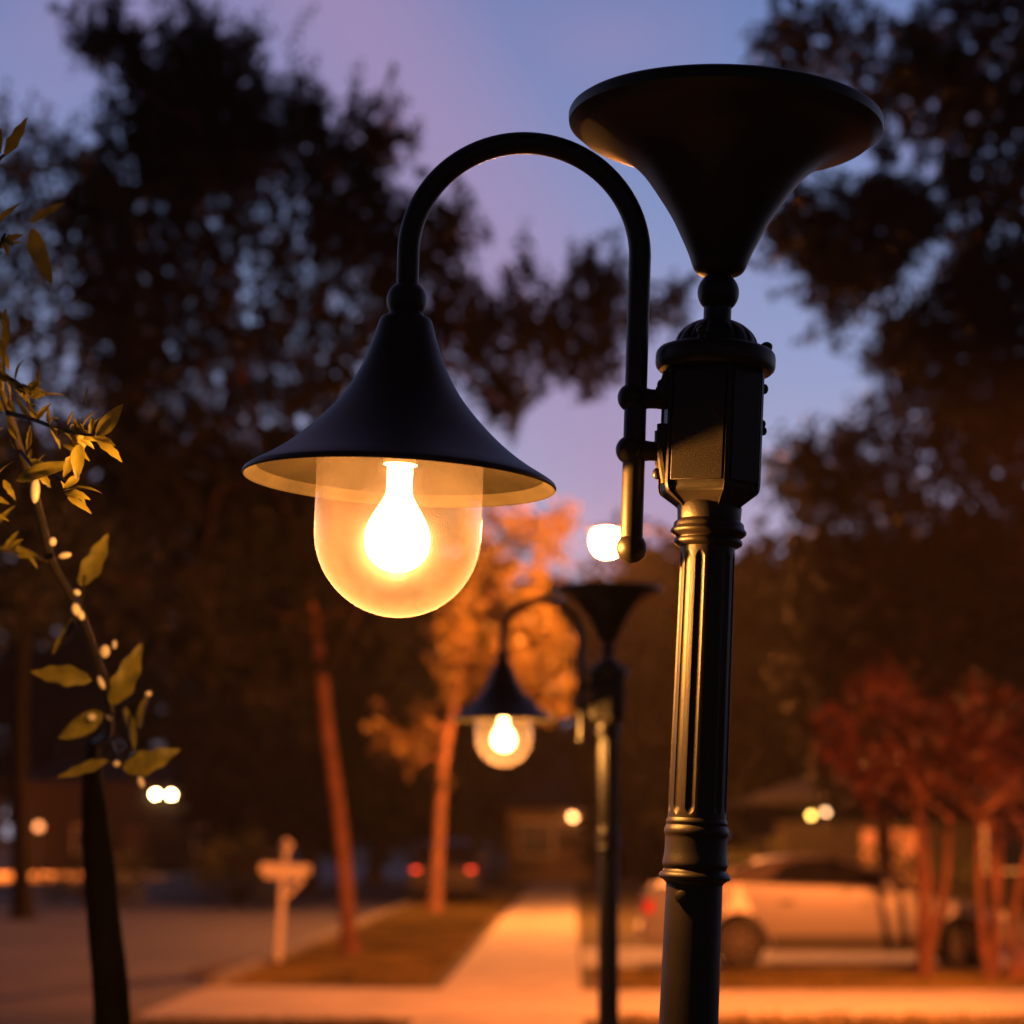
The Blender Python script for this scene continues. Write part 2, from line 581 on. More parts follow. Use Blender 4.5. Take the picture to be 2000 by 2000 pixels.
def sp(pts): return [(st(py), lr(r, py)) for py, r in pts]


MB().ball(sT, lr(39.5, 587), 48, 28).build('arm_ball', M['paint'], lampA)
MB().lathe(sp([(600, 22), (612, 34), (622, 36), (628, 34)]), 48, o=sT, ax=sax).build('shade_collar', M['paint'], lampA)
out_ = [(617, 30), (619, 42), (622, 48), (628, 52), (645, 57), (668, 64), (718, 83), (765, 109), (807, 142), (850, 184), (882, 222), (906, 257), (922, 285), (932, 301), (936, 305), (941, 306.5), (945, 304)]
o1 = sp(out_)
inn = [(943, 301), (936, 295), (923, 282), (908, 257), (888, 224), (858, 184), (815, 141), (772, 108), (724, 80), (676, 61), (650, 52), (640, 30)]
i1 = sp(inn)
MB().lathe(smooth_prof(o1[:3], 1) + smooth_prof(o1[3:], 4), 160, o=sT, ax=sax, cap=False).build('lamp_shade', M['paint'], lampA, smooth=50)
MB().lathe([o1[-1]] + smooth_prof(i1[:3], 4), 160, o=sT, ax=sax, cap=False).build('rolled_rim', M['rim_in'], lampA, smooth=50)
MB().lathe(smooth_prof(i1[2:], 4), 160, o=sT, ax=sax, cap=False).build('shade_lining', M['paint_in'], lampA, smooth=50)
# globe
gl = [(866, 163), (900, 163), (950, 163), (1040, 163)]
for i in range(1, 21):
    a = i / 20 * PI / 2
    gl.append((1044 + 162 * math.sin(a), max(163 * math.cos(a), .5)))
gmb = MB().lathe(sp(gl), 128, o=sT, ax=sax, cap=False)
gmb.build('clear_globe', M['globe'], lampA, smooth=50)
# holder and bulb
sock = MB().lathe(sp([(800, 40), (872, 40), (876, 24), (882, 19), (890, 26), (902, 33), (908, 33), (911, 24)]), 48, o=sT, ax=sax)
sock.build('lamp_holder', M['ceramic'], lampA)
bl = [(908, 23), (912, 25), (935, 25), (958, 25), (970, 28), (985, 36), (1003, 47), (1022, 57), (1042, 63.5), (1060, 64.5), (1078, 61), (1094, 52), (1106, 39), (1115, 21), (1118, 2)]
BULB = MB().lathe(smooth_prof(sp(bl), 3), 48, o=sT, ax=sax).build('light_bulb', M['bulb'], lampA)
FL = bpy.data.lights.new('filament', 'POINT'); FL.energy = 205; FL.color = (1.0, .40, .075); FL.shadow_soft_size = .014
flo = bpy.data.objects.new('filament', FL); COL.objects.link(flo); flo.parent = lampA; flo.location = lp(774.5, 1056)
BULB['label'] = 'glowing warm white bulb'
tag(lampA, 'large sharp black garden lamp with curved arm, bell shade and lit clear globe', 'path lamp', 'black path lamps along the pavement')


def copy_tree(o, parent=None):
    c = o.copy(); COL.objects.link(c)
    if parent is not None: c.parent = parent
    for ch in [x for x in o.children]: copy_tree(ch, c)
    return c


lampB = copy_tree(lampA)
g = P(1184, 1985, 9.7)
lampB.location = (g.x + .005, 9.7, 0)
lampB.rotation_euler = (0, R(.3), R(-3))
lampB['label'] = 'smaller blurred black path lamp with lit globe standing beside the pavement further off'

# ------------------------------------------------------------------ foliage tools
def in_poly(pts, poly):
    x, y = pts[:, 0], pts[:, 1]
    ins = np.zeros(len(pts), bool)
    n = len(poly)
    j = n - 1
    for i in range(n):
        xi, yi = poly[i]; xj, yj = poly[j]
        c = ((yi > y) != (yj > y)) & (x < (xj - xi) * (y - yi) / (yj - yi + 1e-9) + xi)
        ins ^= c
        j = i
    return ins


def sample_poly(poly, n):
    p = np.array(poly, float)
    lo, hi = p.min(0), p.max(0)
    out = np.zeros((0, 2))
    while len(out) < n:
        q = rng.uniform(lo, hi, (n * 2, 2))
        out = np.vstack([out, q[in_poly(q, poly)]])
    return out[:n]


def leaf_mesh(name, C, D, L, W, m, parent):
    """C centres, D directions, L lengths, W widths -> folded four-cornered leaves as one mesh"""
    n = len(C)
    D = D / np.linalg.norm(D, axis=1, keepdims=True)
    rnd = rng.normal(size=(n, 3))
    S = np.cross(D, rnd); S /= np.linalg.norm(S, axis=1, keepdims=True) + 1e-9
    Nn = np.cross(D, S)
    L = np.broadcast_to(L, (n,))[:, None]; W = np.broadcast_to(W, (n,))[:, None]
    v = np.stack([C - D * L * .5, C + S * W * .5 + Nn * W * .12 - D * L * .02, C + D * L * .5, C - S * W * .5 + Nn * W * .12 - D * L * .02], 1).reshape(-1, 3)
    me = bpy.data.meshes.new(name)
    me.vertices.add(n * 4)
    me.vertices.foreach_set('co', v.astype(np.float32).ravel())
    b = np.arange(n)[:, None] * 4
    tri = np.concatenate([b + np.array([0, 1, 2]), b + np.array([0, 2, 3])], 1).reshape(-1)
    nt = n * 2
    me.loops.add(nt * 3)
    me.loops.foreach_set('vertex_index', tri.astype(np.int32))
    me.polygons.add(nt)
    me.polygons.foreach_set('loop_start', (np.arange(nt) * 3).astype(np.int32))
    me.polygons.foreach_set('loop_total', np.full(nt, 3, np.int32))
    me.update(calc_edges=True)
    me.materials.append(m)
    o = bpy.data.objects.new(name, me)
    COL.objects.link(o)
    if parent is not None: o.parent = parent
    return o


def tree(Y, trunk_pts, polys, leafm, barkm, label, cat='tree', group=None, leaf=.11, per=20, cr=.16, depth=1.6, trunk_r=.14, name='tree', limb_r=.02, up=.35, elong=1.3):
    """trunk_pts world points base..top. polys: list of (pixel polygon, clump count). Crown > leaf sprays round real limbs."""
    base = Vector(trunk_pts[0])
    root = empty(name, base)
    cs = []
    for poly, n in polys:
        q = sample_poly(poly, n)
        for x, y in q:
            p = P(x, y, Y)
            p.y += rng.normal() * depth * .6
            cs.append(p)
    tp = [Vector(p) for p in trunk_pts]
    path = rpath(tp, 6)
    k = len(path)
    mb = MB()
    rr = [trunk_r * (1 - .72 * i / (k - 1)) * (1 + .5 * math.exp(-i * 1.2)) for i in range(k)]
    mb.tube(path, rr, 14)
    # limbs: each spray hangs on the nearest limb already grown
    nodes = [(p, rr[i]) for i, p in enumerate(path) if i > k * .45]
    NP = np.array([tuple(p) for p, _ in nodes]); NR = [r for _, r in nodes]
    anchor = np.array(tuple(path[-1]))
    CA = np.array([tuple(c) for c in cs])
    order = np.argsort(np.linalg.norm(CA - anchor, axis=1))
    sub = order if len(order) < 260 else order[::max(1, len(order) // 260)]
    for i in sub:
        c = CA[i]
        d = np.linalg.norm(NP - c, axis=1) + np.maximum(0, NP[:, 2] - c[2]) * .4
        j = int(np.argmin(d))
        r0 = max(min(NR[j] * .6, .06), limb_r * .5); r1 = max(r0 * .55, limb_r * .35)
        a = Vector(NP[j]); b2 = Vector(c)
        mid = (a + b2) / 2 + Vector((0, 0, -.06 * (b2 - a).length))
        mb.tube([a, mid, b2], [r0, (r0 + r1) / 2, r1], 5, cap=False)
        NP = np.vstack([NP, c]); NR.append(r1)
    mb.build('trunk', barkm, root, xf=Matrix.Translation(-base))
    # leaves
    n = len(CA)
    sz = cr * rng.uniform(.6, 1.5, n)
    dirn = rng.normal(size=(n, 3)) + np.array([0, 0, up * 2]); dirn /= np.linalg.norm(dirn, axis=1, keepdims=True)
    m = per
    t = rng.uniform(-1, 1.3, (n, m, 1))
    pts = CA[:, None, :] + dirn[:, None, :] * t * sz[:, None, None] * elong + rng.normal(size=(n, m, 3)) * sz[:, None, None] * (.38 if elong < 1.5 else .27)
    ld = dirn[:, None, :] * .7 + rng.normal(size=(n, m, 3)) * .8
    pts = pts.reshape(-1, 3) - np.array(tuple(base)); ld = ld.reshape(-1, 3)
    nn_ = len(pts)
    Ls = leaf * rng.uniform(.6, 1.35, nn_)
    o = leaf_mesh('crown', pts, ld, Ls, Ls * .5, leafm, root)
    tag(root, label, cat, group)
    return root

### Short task
Starting at the top of the listing above, please restate word for word each line up to and including the one that holds "def sp(pts): return", omitting every image.

### Result for this task
The Blender Python script for this scene continues. Write part 2, from line 581 on. More parts follow. Use Blender 4.5. Take the picture to be 2000 by 2000 pixels.
def sp(pts): return [(st(py), lr(r, py)) for py, r in pts]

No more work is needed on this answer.